Cant u live a a simple being? Y is it so that u r jealous of every other person near u? Y cant u get happiness in ur friends happiness? Y r u presenting a pretty face when at the innards u r just a damn ugly entity. Hey y cant u figure out that beauty is not all determined by the exterior looks but its the beauty of ur interior..ur thoughts ..ur mind... I know u wont listen to this even now..Coz u dont wanna change...

I want to steer ahead of this f***ing world ..where very few care for others..U may be standing in a mob of friends but ther will be very few who will stand behind you....very few to give u that bit of emotional strength u will look up to at times...

I have lost....lost battles ..lost "so-called" friends...but i think that its good be alone rather than having a bunch of idiots besides you who are not considering u a friend.....they are just their for their own motives...

Will be Happy this way coz I know I will have someone by my side..throught my life...and I m too gonna stand for that someone thru my last breath....

Cheers for 'YOU'

Tuesday, May 02, 2006

The Forgotten

I have failed to erase it completely from my mind. The thoughts and the flashbacks continue to haunt me. The anger alleviates and it pulls me from these disturbing surroundings and thoughts. Thanks to the anger inside me. Thanks to the latent hatred for them inside me. I have not been so bad to them either. This hatred has aggravated due to their deeds only. Time and again I tried to sanitize this all. But they never wanted to be with us, they never wanted to leave all this and just return back to the old days when we were so happy. I used to think before that this is the very good circle i am standing in and everyone loves every other person and they will fall back for any of us whenever an unfortunate time comes. Neverthles to be very honest, I had a doubt inside me regarding some persons and their personal traits. The reason being that I had followed their moves very closely and for a long time which entitled me to make such inference. But I was happy and we were happy.

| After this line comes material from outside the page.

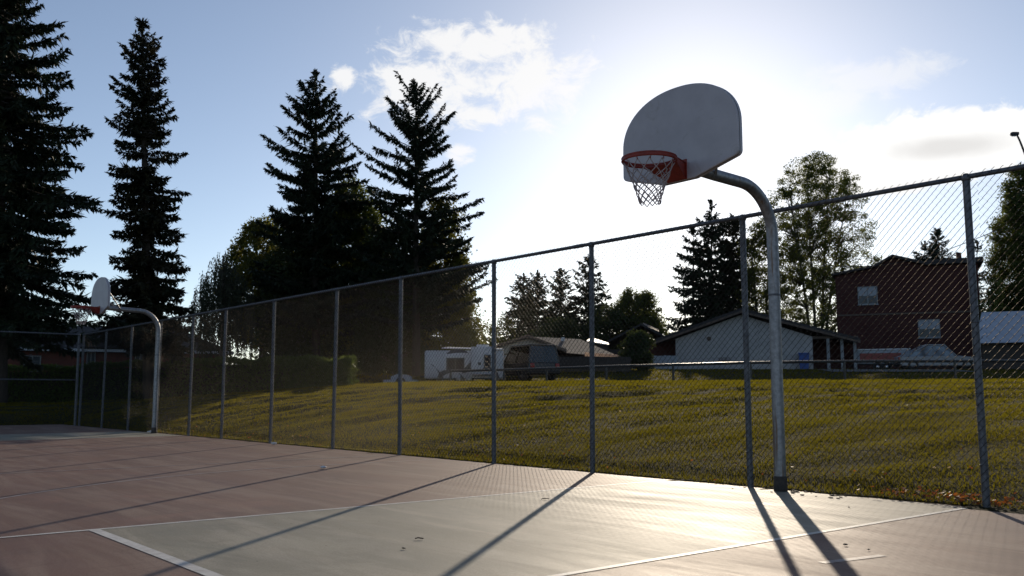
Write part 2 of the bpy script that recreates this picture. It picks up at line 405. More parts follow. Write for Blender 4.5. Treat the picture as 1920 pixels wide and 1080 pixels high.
fin = mixc(nt, MA('MAXIMUM', m1, m2), skyc, mixc(nt, 1.0, skyc, (CLW, CLW*.985, CLW*.965), 'LIGHTEN'))
fin = mixc(nt, m3, fin, white)
bg = nt.nodes.new('ShaderNodeBackground'); nt.links.new(fin, bg.inputs[0]); bg.inputs[1].default_value = .15
wo = nt.nodes.new('ShaderNodeOutputWorld'); nt.links.new(bg.outputs[0], wo.inputs[0])
S.view_settings.view_transform = 'Standard'; S.view_settings.look = 'None'; S.view_settings.exposure = -0.35; S.view_settings.gamma = 1
S.view_settings.use_curve_mapping = False
S.render.engine = 'CYCLES'; S.cycles.use_denoising = True
S.cycles.max_bounces = 6; S.cycles.transparent_max_bounces = 8; S.cycles.sample_clamp_indirect = 6
# ---------------------------------------------------------------- ground
def axis_pts(lo, hi, dense):
    """dense = [(a,b,step)] then grow outwards"""
    p = set()
    for a, b_, st in dense:
        for v in np.arange(a, b_+1e-6, st): p.add(round(float(v), 4))
    p = sorted(p); v = p[-1]; st = dense[-1][2]
    while v < hi: st *= 1.3; v += st; p.append(v)
    v = p[0]; st = dense[0][2]; q = []
    while v > lo: st *= 1.3; v -= st; q.append(v)
    return np.array(q[::-1]+p)
aa = axis_pts(-1500, 1500, [(-60, -25, 1.0), (-24.6, 27, .4), (27.35, 29.35, .1), (29.8, 60, .6)])
pp = axis_pts(-1800, 900, [(-75, -30, 1.0), (-29.6, -2.4, .35), (-2.1, 0, .1), (1, 30, 4)])
AAg, PPg = np.meshgrid(aa, pp, indexing='ij')
X = HB.x+DV.x*AAg+NV.x*PPg; Y = HB.y+DV.y*AAg+NV.y*PPg
Z = ground(X, Y)
me = bpy.data.meshes.new('lawn_ground'); na, npp = X.shape
idx = np.arange(na*npp).reshape(na, npp)
quads = np.stack([idx[:-1, :-1], idx[1:, :-1], idx[1:, 1:], idx[:-1, 1:]], -1).reshape(-1, 4)
me.from_pydata(np.stack([X, Y, Z], -1).reshape(-1, 3).tolist(), [], quads[:, ::-1].tolist() if False else quads.tolist())
me.materials.append(M['lawn']); me.polygons.foreach_set('use_smooth', [True]*len(me.polygons)); me.update()
go = bpy.data.objects.new('ground', me); COL.objects.link(go); meta(go, kind='structure')
# court slab with a slightly ragged edge on the grass sides (local x=along, y=perp)
def ragged(n0, n1, step, amp):
    xs = np.arange(n0, n1, step); return xs, amp*(rng.random(len(xs))-.5)
xs, jit = ragged(-60, END+.01, .16, .05)
edge = [(x, j-.03, 0) for x, j in zip(xs, jit)]
ys, jit2 = ragged(.16, 38, .16, .06)
edge2 = [(END+.05+j, y, 0) for y, j in zip(ys, jit2)]
poly = edge+[(END+.05, 0, 0)]+edge2+[(END, 38, 0), (-60, 38, 0)]
mb = MB(); n_ = len(poly)
mb.add(poly+[(x, y, -.1) for x, y, z in poly], [tuple(range(n_))]+[(i, i+n_, (i+1) % n_+n_, (i+1) % n_) for i in range(n_)])
o = mb.build('court_surface', M['court'], None, HB, ROTC); meta(o, kind='structure')
def along_of(px, py):
    """where the pixel's vertical plane meets the fence line"""
    v = ray(px, py); d = Vector((v[0], v[1], 0)).normalized(); nrm = Vector((-d.y, d.x, 0))
    return -HB.dot(nrm)/DV.dot(nrm)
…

The days started worsening in the last phase when some people started playing it dirty. they wouldnot understand others. They wouldnot value feeling of others. And why they should? They have never valued, it was our fault that we thought that they cared. I was also an ignorant and i had to suffer for that. Then there was someone who thought so higly of himslef and tried to cast a positive impact on others that he was so deserving. I was different. I had a different mindset. I never thought that he was so good. I was not convinced ever. Moreover when he started praising someone, whom i hated and my friends in a different set hated, the hatred for him and disliking for him just started increasing. And in the end it was proved that i was not wrong at any time.

Now the person responsible for the fallout. Should I say that? Yup I should coz I think that this is the person who was responsible for this state. The transition was painful for many so this para is very importnat ion this story. I can still remember the very first day of my college. My parents were talking to some family and then they introduced me to somone in my batch of opposite sex. I smiled and then moved away. I was shy and I was in a hurry and moreover I was not interested in anything more than a smile. The days were going well. I spotted the person in class and initiated the conversation. The other person couldnt identifty me at first but later i was identified. Friends or should i say acquaintances? The latter would be more precise, I suppose. But by the end of second half of my first year, I must agree that i was a friend. It was going well. I was valuing and I was valued too. I am being very honest in saying that. Neverthless at times somethings used to happen that made me uncomfortable. I started seeing other dimension of the personality. Maybe this was the real one and what I used think was just as deceiving as a mirage in the desert on a hot summer afternoon. Even then I was friends with the person. When the last leg of my studies started here in college, I had started feeling kinda hatred towards the person due to some really disturbing things. I parted ways completely and here from something started which was going to part all of us. Being very honest I dont want to blame this person for all. Many more were responsible but some way or the other way I feel that the script writter was this person. Other have to blamed and that too more or less equally. Alleagtions were made against me and they all satrted from other sources whom I had valued. This masquerading, almost broke me.

I survived all this and i recollected myself and taught myself to be tougher and stronger. The slow and painful deforming relationships were evident and they were not letting any chance go away from their hand, where they can hurt us. I was being a mute spectator. I was helpless as I wasnt able to do anything.

I lost friends and I lost so many memories. The sweetness was lost and so were the dreams. The meaning was lost and so was the feeling.

The lake where we used to enjoy so much. The lake where we laughed, danced, played, mocked each other has been poisoned. The lake we were proud of. The surroundings we were proud of. The associations we felt so good about. This all has been lost. Now I dont even want to go near it.

The people responsible for poisoning still live there, play there, laugh there. But the music of the laughter is not there, the splashes of water is not heard anymore and the chirping of birds is not there. the beauty has lost its face. But they are happy and we are trying to be happy. We still think sometimes but they never. They have erased us and the memories and so am I going to do. They all gonna feel the heat coz they have poisoned something which was valued by others. They all gonna pay form it, right here.

And I am reday to see them suffering from the venom which is inside them. Coz I beleive in GOD.